Our Father: Reflections on the Lord’s Prayer
by Pope Francis (Rider, £9.99)
This little book, which is issued to mark the fifth anniversary of the Pope’s election, is like so many of the publications which bear his name, drawn from an interview, or rather conversation, with a friendly interlocutor. This was Fr Marco Pozza, a priest and prison chaplain in Padua.
The book carries as an epigraph the passage Matthew 6: 5-9, in which Jesus tells the disciples that they should not pray like hypocrites do in the synagogue or on the street corners. Instead they should pray by themselves in a private room behind a closed door.
Nor are lots of complicated words needed: “Your father knows what you need before you ask him.” He then gives them the Pater Noster prayer as a model.
So we are not to seek for what we want, but to accept what God knows we need, hard though that is at times. The rest of the book consists of reflections on this theme, which when one thinks about it is truly transformational.

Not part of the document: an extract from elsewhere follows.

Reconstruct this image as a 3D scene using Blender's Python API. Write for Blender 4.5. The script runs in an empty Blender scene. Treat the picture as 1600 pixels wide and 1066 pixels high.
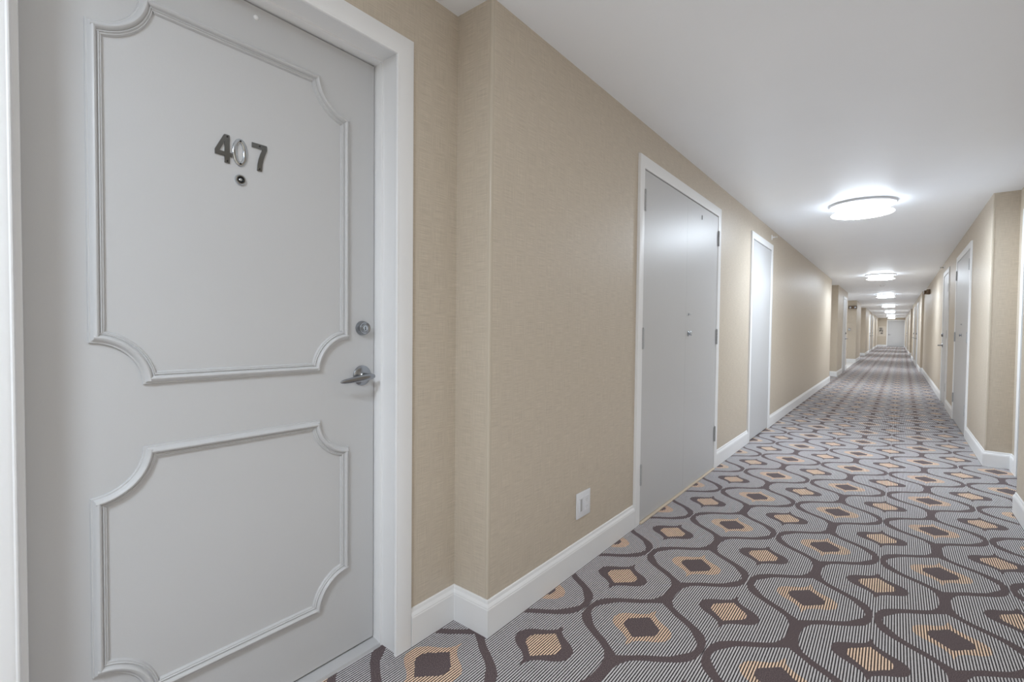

A bibliophilic note: the name of Riders, the publishers of this book, is associated in the minds of most bookish people like me with books on the occult, the unknown, spiritualism, and many other ‘New Age’ matters. In these days of conglomerate publishers it is now used as an umbrella name for books on “spiritual matters” – which, of course, covers many topics that even the Pope might not countenance in all his generosity of mind and soul. How things change!